全国に誇れる夜間中学に…埼玉初の公立夜間中学校、待望の新校舎が完成 10~60代の49人、夢実現へ学ぶ日々

落成式が行われた川口市立芝西中学校陽春分校新校舎=19日午後、埼玉県川口市芝園町

 埼玉県川口市立芝西中学校陽春分校の新校舎が完成し、落成式が19日、職員、生徒らが参加して行われた。あいさつした生徒代表は「それぞれの夢を実現できるよう、ここで頑張って学び、皆で良い思い出をつくりたい」と新校舎に寄せる思いを話した。

 同校は2019年4月に開校した県内初の公立夜間中学校。さまざまな事情で小中学校を卒業していない人や学び直しを希望する人、在留資格を持つ外国籍の人らが共に学んでいる。授業はこれまで、同市並木の旧市立県陽高校を暫定校舎として行われてきた。

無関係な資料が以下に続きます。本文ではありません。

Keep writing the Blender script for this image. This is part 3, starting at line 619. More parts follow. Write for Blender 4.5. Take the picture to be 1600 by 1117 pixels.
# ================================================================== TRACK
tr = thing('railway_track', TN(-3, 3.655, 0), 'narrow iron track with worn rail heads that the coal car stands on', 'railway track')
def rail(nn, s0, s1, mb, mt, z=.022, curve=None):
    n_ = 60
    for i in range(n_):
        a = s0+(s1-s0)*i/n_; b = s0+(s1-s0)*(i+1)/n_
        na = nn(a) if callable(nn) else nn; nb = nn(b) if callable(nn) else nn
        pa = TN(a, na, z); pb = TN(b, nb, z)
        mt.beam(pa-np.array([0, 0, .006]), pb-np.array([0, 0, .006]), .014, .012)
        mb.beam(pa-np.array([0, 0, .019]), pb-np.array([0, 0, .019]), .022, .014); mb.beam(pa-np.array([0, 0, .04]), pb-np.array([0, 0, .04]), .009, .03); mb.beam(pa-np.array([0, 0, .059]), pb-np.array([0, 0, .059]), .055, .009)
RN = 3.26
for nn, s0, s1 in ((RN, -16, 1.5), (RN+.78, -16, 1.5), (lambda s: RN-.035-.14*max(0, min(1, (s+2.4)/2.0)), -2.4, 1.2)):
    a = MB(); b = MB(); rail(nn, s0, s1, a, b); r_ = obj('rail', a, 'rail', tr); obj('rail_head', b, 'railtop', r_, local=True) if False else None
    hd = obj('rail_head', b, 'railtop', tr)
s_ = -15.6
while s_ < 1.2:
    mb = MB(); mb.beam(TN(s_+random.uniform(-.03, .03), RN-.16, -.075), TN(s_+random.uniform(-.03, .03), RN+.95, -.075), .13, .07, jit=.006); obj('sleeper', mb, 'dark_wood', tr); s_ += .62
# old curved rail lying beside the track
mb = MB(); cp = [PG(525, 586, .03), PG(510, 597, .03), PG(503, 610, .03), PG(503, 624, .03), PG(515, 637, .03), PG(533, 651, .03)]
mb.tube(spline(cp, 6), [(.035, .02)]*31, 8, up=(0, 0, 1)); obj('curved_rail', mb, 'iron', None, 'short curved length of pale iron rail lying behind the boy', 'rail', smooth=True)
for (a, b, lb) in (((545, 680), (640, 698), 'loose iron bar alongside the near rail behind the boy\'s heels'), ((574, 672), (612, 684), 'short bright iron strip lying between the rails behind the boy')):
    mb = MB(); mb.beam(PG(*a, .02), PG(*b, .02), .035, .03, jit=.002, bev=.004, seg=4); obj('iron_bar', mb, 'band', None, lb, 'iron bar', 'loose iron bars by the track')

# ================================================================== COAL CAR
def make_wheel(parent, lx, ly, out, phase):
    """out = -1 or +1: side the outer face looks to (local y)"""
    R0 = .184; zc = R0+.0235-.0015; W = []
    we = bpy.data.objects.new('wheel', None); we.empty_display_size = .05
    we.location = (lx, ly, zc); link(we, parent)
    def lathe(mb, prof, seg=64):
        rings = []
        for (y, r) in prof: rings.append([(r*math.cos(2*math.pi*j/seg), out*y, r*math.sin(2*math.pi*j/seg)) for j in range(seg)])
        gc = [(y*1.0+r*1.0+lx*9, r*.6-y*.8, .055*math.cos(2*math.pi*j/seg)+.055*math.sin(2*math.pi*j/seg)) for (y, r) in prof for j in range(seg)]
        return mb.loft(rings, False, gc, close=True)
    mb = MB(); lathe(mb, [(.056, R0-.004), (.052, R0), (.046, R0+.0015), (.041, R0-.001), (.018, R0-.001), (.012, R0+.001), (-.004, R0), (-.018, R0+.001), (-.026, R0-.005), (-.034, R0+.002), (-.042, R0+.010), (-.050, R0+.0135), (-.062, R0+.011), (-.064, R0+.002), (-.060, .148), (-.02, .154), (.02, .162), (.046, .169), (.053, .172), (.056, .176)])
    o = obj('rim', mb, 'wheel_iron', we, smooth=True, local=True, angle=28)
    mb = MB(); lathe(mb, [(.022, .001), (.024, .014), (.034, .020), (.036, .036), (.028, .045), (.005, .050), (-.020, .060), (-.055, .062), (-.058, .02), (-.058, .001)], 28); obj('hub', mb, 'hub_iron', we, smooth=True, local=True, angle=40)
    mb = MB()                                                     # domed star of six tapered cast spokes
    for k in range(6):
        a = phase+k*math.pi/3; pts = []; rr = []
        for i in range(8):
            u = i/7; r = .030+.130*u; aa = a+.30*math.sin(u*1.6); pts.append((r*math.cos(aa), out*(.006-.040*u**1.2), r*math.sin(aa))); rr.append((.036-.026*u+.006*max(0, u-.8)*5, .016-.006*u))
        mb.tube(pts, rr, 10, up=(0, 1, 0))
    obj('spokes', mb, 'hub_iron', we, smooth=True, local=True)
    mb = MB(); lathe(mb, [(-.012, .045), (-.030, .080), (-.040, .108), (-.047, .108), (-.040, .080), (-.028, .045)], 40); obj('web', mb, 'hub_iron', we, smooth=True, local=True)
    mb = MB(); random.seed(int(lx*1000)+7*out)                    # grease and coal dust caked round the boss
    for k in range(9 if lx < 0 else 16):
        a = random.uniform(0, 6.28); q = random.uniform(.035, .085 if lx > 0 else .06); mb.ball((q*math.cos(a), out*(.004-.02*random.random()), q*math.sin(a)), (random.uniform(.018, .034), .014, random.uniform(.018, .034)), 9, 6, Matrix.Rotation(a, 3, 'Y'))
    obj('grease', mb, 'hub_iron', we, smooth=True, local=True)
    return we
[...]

 市学務課によると完成した2階建て新校舎は普通教室が11室。1階には多目的ホールや音楽室、図書館、保健室、2階には理科室、美術技術室などがあり、普通教室は可動式の間仕切りが設けられ、用途や生徒数に応じて大きさを変えることができる。

 この新校舎で学ぶ生徒は19日時点で1年生27人、2年生10人、3年生12人で年代は10代から60代までの計49人。国籍別では日本6人、中国14人、フィリピン8人、ネパール7人、パキスタン4人、ミャンマー3人、アフガニスタン2人ほか、トルコ、ベトナム、ブラジル、モンゴル、コンゴが各1人となっている。

 式典で奥ノ木信夫市長は「生まれた国、風俗、生活習慣が違う皆が、日本の生活や言葉を身に付け、川口が目指す共生社会の中で仲良くやってほしい。誰もが通える、全国に誇れる夜間中学を目指す」とあいさつ。テープカットも行われ、曽山武寿校長は謝辞で「私たちは夢や目標を持ち、自分から陽春分校に通うと決意した生徒を全力で応援する。全ては生徒の夢実現のために。生徒が夢中になって活動する学校を目指す」と話した。

 21年にフィリピンから来日した3年生のマコロール・ジャスティン・デルさん(18)は生徒を代表し「この学校は私にとって特別な場所。これまでにたくさんの先生、友達に出会い、多くのことを学んだ。新しい、きれいな校舎で勉強できることをとてもうれしく思う。私たちはここでそれぞれの夢を実現できるよう、毎日頑張って学び、皆で良い思い出をつくりたい」と力強く述べた。